Mahkemenin kararında çocuk yararının gözetilmediğini ve çocuğun psikolojisinin göz önünde bulundurulmadığını savunan D.M, "Türkiye'de mahkeme sürecinde evlat edinen aile her zaman yenik başlıyor. Sadece doğurmak annelik değil. Çocuğa yuva vermek, kendini gerçekleştirmiş bireyler yetiştirmek önemli değil mi" diye konuştu.
D.M, kızı için mücadele edeceğini, gerekirse davayı Avrupa İnsan Hakları Mahkemesine götüreceğini belirtti.
-Bunu öğrenmesi için erken-
Baba M.M. ise büyük bir heyecan ve mutlulukla kollarına aldıkları çocuklarını kaybetmek istemediklerini anlattı. M.M, "19 yaşındaki anne doğuma iki gün kala SHÇEK'e dilekçe göndermiş ve o hafta doğum yapacağını, çocuğu da istemediğini belirtmiş. Biz de bu bilgileri Sosyal Hizmetlerden öğrendik. Deniz, Kütahya Devlet Hastanesi'nde dünyaya gelmiş, 6 gün hastanede kalan kızımızın biyolojik annesi çocuğu emzirmemiş ve bir gün sonra taburcu olmuş. Bebeği görmek istemediğini belirten annenin rızası olmadığı için 21 günlükken koruma kapsamında Deniz bize verildi" diye konuştu.
Çoğunu yaşananlardan habersiz olduğunu ifade eden M.M, uygun yaşa geldiğinde uzmanlar gözetiminde çocuğa durumu açıklayacaklarını ancak 3 yaşındaki Deniz'in bu durumu öğrenmesi için henüz çok erken olduğunu söyledi.

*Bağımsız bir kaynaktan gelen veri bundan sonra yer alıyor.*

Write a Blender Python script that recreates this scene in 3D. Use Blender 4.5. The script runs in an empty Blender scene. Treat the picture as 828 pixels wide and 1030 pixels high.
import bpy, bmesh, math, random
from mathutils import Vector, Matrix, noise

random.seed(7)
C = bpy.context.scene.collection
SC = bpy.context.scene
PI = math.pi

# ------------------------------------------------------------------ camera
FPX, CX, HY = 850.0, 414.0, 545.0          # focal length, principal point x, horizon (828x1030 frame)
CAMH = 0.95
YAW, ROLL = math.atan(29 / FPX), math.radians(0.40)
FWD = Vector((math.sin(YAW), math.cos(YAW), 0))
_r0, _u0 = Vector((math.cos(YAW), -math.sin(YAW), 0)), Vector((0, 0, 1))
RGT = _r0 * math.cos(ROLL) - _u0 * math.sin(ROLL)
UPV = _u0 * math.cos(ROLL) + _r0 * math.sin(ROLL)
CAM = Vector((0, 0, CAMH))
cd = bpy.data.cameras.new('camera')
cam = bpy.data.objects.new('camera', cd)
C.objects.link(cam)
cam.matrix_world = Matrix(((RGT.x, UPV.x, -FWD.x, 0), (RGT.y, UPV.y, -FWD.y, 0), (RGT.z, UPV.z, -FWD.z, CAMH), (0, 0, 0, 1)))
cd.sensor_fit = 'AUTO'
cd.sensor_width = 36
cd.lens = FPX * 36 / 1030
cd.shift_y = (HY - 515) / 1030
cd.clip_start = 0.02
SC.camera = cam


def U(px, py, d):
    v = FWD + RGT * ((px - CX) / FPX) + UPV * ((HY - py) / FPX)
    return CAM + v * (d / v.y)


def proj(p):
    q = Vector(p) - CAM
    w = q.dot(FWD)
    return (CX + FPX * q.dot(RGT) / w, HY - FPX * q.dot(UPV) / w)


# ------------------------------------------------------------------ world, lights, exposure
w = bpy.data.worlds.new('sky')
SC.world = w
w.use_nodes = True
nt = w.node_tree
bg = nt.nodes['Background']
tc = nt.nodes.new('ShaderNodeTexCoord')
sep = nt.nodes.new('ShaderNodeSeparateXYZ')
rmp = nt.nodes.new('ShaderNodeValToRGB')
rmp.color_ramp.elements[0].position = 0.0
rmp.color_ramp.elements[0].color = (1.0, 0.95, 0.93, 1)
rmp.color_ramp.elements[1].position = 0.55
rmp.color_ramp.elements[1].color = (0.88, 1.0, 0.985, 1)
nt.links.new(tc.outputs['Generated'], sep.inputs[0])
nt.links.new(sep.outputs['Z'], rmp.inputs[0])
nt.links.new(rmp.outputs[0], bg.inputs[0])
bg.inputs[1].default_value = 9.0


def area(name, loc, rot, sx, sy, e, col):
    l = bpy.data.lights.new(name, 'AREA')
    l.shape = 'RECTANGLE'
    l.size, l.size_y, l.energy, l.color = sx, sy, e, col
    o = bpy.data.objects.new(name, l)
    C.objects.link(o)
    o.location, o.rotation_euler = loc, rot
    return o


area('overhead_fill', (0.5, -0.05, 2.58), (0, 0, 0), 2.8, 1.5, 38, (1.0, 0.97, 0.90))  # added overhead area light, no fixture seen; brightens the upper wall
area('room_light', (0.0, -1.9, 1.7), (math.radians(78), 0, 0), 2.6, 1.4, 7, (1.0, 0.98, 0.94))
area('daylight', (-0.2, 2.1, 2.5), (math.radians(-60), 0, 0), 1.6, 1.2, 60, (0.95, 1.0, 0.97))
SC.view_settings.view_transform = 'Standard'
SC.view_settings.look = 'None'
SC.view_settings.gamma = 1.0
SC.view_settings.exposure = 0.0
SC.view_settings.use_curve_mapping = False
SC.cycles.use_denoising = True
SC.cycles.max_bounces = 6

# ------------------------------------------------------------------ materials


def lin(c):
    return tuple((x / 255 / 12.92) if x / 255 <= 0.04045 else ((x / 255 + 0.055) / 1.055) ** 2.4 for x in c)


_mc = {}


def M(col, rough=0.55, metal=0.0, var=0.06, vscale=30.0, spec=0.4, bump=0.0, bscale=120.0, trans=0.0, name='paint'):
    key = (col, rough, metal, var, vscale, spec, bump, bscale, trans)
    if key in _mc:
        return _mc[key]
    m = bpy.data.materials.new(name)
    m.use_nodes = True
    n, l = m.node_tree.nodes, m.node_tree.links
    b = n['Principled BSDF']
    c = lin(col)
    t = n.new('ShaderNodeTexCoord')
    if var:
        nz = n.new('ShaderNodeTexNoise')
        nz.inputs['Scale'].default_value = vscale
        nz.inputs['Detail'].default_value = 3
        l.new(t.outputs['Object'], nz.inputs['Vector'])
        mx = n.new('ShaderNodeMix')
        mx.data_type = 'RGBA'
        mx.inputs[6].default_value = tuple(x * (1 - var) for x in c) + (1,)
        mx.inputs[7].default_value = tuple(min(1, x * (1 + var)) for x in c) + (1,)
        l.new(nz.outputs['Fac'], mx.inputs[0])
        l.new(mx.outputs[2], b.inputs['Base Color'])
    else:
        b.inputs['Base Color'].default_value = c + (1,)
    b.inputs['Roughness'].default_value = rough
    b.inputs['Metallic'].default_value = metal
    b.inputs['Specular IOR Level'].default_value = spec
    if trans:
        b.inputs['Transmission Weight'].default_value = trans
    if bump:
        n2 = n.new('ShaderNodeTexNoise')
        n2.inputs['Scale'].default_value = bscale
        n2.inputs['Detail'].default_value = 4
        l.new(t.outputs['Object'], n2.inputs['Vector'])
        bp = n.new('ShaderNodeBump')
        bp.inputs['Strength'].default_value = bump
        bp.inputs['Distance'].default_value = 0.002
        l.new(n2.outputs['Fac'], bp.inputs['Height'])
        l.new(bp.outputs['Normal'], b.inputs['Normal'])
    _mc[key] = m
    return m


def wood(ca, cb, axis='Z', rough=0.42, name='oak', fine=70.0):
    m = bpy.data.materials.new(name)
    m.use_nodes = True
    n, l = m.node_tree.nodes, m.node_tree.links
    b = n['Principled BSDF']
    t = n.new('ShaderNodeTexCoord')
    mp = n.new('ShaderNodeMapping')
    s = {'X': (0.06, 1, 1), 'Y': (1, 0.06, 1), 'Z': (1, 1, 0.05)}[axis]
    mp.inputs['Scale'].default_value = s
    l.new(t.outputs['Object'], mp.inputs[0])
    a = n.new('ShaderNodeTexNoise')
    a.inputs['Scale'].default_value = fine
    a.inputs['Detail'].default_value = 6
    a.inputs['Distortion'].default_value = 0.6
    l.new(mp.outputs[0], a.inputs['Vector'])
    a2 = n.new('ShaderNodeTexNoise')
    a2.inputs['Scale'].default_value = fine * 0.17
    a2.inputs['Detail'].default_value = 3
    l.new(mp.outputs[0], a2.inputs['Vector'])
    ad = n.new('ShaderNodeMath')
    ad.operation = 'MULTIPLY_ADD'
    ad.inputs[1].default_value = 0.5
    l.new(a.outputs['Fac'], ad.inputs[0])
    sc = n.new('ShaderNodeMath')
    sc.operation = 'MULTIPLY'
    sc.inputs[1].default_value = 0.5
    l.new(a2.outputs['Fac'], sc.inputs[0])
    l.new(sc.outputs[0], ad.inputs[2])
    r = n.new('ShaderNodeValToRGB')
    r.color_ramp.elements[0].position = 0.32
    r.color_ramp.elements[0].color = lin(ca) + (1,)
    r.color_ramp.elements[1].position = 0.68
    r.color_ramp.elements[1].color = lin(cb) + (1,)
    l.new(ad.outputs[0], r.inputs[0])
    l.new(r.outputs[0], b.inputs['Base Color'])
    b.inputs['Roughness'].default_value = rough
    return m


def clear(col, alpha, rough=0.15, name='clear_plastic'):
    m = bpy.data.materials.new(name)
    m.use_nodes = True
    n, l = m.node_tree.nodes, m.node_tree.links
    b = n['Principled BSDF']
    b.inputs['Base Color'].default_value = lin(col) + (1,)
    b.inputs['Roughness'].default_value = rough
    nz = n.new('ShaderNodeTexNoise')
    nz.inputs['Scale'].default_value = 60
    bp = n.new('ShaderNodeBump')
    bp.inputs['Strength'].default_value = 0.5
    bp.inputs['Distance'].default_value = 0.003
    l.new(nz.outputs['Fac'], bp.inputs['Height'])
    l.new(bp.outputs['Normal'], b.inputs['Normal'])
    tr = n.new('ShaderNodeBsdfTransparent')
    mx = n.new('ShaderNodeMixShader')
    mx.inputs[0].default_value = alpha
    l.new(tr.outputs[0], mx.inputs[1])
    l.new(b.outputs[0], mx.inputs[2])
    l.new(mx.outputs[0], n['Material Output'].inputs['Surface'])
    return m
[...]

Mahkeme sürecinde sosyal hizmet uzmanlarının biyolojik anne babanın çocuk büyütmeye elverişli olmadığı yönünde raporlar hazırladığını, mahkemenin bu raporları göze almadan, uzman görüşüne de danışmadan karar verdiğini iddia eden M.M, "Biyolojik babanın ilk eşinden de 1 çocuğu var. Annesinin iddiasına göre yüz kızartıcı suçtan memurluktan atılan baba bu çocuğa bakmıyor, nafakasını da ödemiyor" dedi.
Mustafa M, yasa uygulayıcıların çocuğun yararını göz ardı edip biyolojik aile lehine tek tip kararlar verdiğini öne sürdü.
Hiçbir çocuğun bu duruma düşmesini istemediklerini belirten M.M, "Hukuk kurucularının ve meclisteki temsilcilerimizin bu konudaki yasal boşluğu gidermeleri için çalışmalarını arzu ediyoruz. Bu sıkıntımızı birçok kurum ve kuruluşa iletme çabasındayız. Sosyal hizmetlerin kendi avukatının olmaması sürecin uzamasına sebep oluyor. Barodan avukat tutunca konuyu tam bilmiyor" ifadesini kullandı.